:: Task requirements ::
Within the records that follow, restate exactly the lines from the line with "Generate a Blender" down to the line with "SC = bpy.context.scene; C = SC.collection", including both. Omit the pictures.

:: Raw records ::
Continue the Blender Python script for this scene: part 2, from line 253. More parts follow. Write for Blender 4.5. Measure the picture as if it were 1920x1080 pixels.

...

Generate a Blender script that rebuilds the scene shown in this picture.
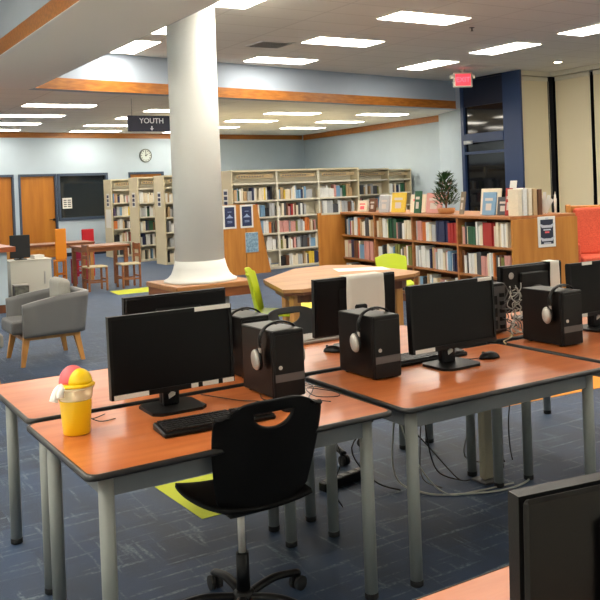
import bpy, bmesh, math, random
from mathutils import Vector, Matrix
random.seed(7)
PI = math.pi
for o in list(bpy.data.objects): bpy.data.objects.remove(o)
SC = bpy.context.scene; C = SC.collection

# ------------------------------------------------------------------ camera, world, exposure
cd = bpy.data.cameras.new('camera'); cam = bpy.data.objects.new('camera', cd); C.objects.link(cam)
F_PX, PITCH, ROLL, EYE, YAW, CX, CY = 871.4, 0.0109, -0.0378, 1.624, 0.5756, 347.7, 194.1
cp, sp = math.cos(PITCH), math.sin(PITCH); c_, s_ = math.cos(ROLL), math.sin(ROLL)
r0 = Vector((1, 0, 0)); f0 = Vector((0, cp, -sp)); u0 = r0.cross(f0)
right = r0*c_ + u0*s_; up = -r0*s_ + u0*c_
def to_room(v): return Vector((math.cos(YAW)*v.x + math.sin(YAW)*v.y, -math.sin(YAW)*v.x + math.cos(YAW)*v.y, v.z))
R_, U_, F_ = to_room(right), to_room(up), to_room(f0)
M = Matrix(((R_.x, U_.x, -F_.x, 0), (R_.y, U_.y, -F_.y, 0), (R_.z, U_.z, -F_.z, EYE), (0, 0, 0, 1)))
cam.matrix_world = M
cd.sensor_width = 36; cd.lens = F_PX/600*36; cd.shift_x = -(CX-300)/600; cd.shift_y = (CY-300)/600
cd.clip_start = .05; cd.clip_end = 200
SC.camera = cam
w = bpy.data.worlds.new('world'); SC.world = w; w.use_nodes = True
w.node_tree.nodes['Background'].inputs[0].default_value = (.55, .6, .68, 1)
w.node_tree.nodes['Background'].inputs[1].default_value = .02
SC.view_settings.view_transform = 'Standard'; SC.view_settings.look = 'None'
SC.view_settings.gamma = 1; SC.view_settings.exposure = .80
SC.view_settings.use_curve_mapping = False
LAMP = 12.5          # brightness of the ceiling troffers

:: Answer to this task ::
Generate a Blender script that rebuilds the scene shown in this picture.
import bpy, bmesh, math, random
from mathutils import Vector, Matrix
random.seed(7)
PI = math.pi
for o in list(bpy.data.objects): bpy.data.objects.remove(o)
SC = bpy.context.scene; C = SC.collection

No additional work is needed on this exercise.